Cinema/TV, Film Notes

Film review – Darkest Hour

My notes on the Churchill biopic, due in cinemas January 12.

I guess we have to assume it has something to do with the era of Brexit, but – seriously – how come Darkest Hour, Dunkirk, Their Finest and Churchill get made in the same year?  It’s as if the movie gods were planning a themed all-nighter in some revived version of the Scala – and, for what it’s worth, none of these are truly triumphalist or tub-thumping, and they might well make an interesting compare-and-contrast with, say, a run including World Trade Center, American Sniper, The Hurt Locker and Zero Dark Thirty for addressing wars with a mix of heroic celebration and nuanced hindsight.  And all of them could be watched by Daily Mail readers or Fox TV viewers through filtered specs that strip out the ambiguities to home in on the valorisation of good guys nobly taking a pasting while determined to come out on top in the end.  Directed by Joe Wright – officially a major British filmmaker, though I always have to check his credits to see which national heritage projects he’s actually made – and scripted by Anthony McCarten, whose eclectic CV includes Worzel Gummidge Down Other, Death of a Superhero (from his own novel) and The Theory of Everything, this follows Winston Churchill (Gary Oldman) from his ascent to leader of the Conservative Party (and, without being elected, Prime Minister) through the Fall of France to the ‘we shall fight them on the beaches’ speech.  It’s left to captions at the end to confirm that – spoiler! – the allies eventually won the war.

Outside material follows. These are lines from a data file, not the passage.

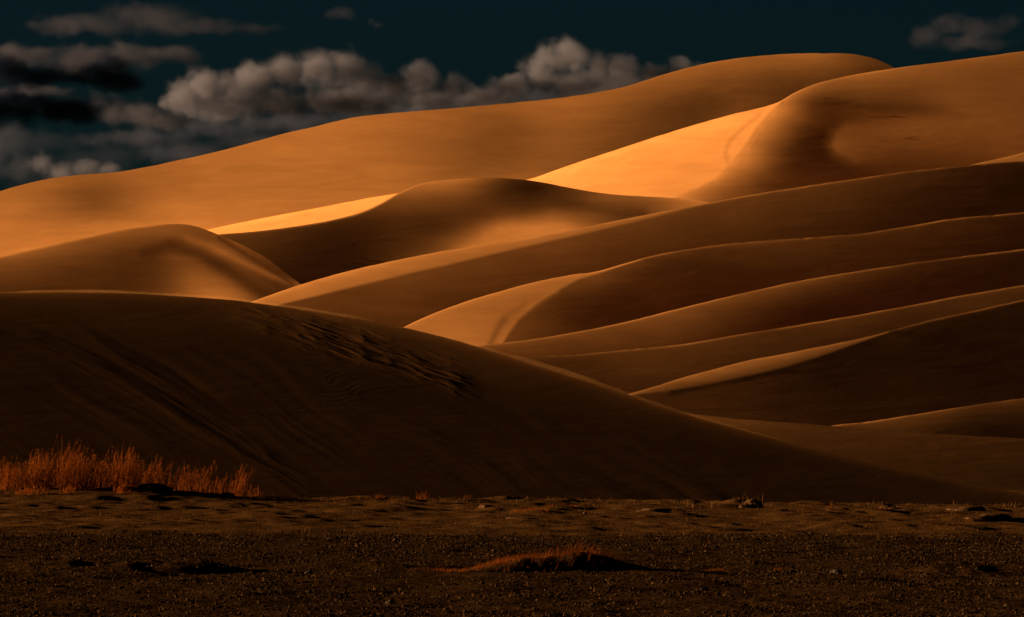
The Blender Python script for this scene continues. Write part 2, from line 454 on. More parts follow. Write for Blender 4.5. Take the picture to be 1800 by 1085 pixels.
def noise_at(t, scale, stretch, detail=5.0, rough=0.55, rot=0.0, distort=0.0):
    tc = t.nodes.new('ShaderNodeTexCoord')
    mp = nd(t, 'ShaderNodeMapping')
    mp.inputs['Scale'].default_value = stretch
    mp.inputs['Rotation'].default_value = (0, rot, 0)
    n = nd(t, 'ShaderNodeTexNoise', Scale=scale, Detail=detail, Roughness=rough, Distortion=distort)
    t.links.new(tc.outputs['Object'], mp.inputs[0])
    t.links.new(mp.outputs[0], n.inputs['Vector'])
    return n

SAND = (0.45, 0.152, 0.030)
def sand_material(k, bump=1.0, rot=0.0):
    """dune sand; k = metres covered by one unit of the picture at this dune"""
    m, t, b = node_mat('dune_sand')
    big = noise_at(t, 1 / (k * 90), (0.35, 0.35, 1.0), 6, 0.6, rot)
    cr = ramp(t, big.outputs[0], [(0.25, tuple(c * 0.86 for c in SAND)), (0.75, (SAND[0] * 1.12, SAND[1] * 1.13, SAND[2] * 1.2))])
    streak = noise_at(t, 1 / (k * 16), (0.12, 0.12, 1.0), 5, 0.6, rot, 0.6)
    grain = noise_at(t, 1 / (k * 2.2), (1, 1, 1), 2, 0.5)
    add = nd(t, 'ShaderNodeMath', operation='MULTIPLY_ADD')
    t.links.new(grain.outputs[0], add.inputs[0])
    add.inputs[1].default_value = 0.16
    t.links.new(streak.outputs[0], add.inputs[2])
    bp = nd(t, 'ShaderNodeBump', Strength=1.0)
    bp.inputs['Distance'].default_value = k * 0.32 * bump
    t.links.new(add.outputs[0], bp.inputs['Height'])
    tone = ramp(t, streak.outputs[0], [(0.3, (0.88, 0.87, 0.86)), (0.7, (1.06, 1.07, 1.08))])      # paler and darker tone along the streaks
    mul = nd(t, 'ShaderNodeMix', data_type='RGBA', blend_type='MULTIPLY')
    mul.inputs[0].default_value = 1.0
    t.links.new(cr.outputs[0], mul.inputs[6])
    t.links.new(tone.outputs[0], mul.inputs[7])
    t.links.new(mul.outputs[2], b.inputs['Base Color'])
    t.links.new(bp.outputs[0], b.inputs['Normal'])
    return m

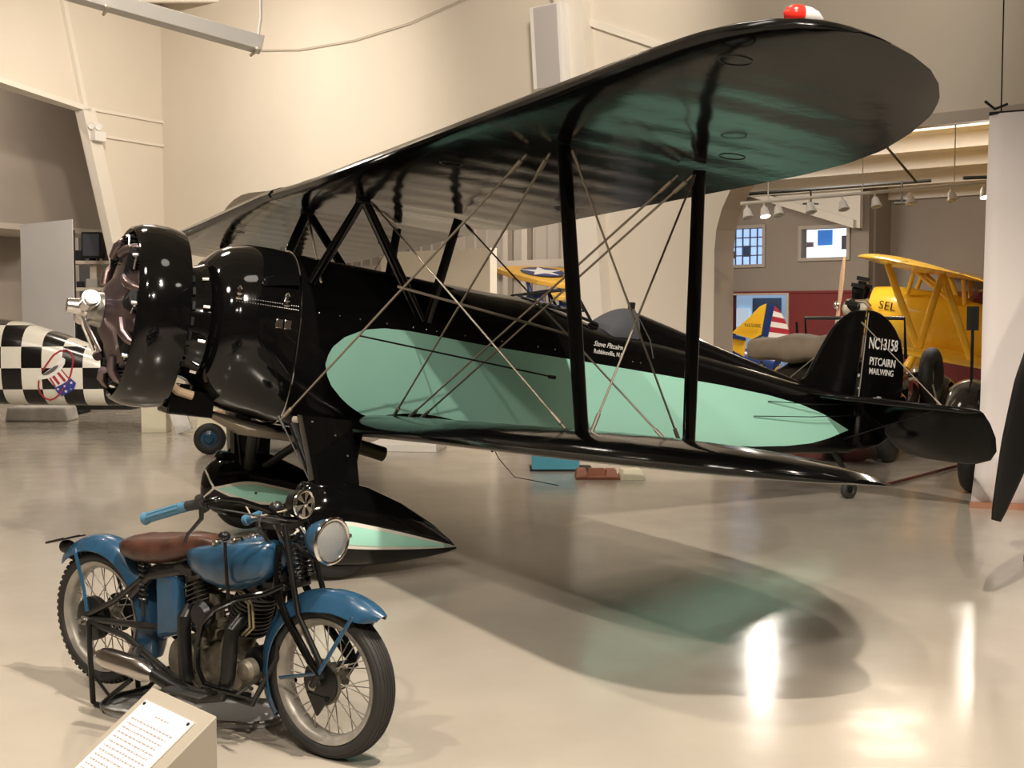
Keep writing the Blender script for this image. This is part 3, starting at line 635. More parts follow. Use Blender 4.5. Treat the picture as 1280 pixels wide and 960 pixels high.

Oddly, the film that most seems to have influenced McCarten and Wright is Downfall, as the initial viewpoint character is Elizabeth Layton (Lily James), a trembling young secretary who survives being blustered at by Winston and staunchly types through the tears (she has a brother most likely killed in an action Churchill has specifically ordered) as the sacred monster-whale rumbles through darkened rooms (this takes its title dead literally) and tosses off his greatest hits quotes (everyone around him shares this habit) while showing some private doubt.  Just like Oliver Stone’s Nixon, this Winston eventually goes out among regular folks and samples Great British public opinion on a tube train before deciding that he has been right all along to insist on a policy of not negotiating a peace with Herr Hitler.  The baddie of this version of history isn’t a Nazi but Viscount Halifax (Stephen Dillane), who keeps urging a course of appeasement well after the position has been abandoned by an ailing but dignified Neville Chamberlian (Ronald Pickup).  There’s little room for complicated depictions of by-no-means-uncontroversial supporting politicos, so we only glimpse Attlee (David Schofield) while Anthony Eden (Samuel West) plays loyal sidekick until even he wavers in the face of what seems a likely catastrophic defeat.  Clemmie (Kristin Scott Thomas) counsels wisely and gets Churchill to moderate his growly bear attitudes – this seesaws between viewing its hero as an emotional drunk and a canny politico – and the King (Ben Mendelsohn) overcomes his resistance to the new PM the way he’s conquered his still quite evident stutter (maybe The King’s Speech could be the prequel to the series suggested above).  It’s mostly character actors in gloomy rooms talking to each other, but there are a few zooms through darkened battlefields – and we get that big CGI vista of a sea full of boats headed for Dunkirk that Christopher Nolan resisted showing.


The real victory, of course, is Oldman’s – inhabiting a remarkable job of prosthetics that probably weighs as much as John Hurt’s Elephant Man face, but projecting through all the layers and managing considerably more than the mere impersonations or representations of Churchill Timothy Spall or Ian McNeice have done lately.  Oldman’s mouth constantly works, as he even breathes like Churchill and he manages that childish pout well – at one point, he acknowledges the truth of the saying that all babies look like him – but he makes the private Churchill convincing, with his barks of laughter and crudity (delighted that the reverse V sign he flashes the press also means ‘up your bum’) and near-collapses into teary blubberiness at the possibility that the big job he has landed has come to late for him to do anything but go down with the ship.  I imagine there will be queues of historians lining up to footnote inaccuracies or elisions, but the most obviously contrived movie scene – the great man takes a tube train (needing instructions from a small girl on how to read the map) and chats with representative little Britons – is plainly designed to address 2017 more than 1940, with an interracial couple accepted by all the other passengers (if Churchill gave a shit about what black Britons thought, it’s news to me) and a lot of decent timid folk swearing to fight to the death against … what?  I imagine that, as with Dunkirk, Nigel Farage and Jeremy Corbyn and Richard Attenborough and David Lammy and Theresa May and Laurie Penny can all watch this and equate a resolute stand against Nazi Germany with their own causes.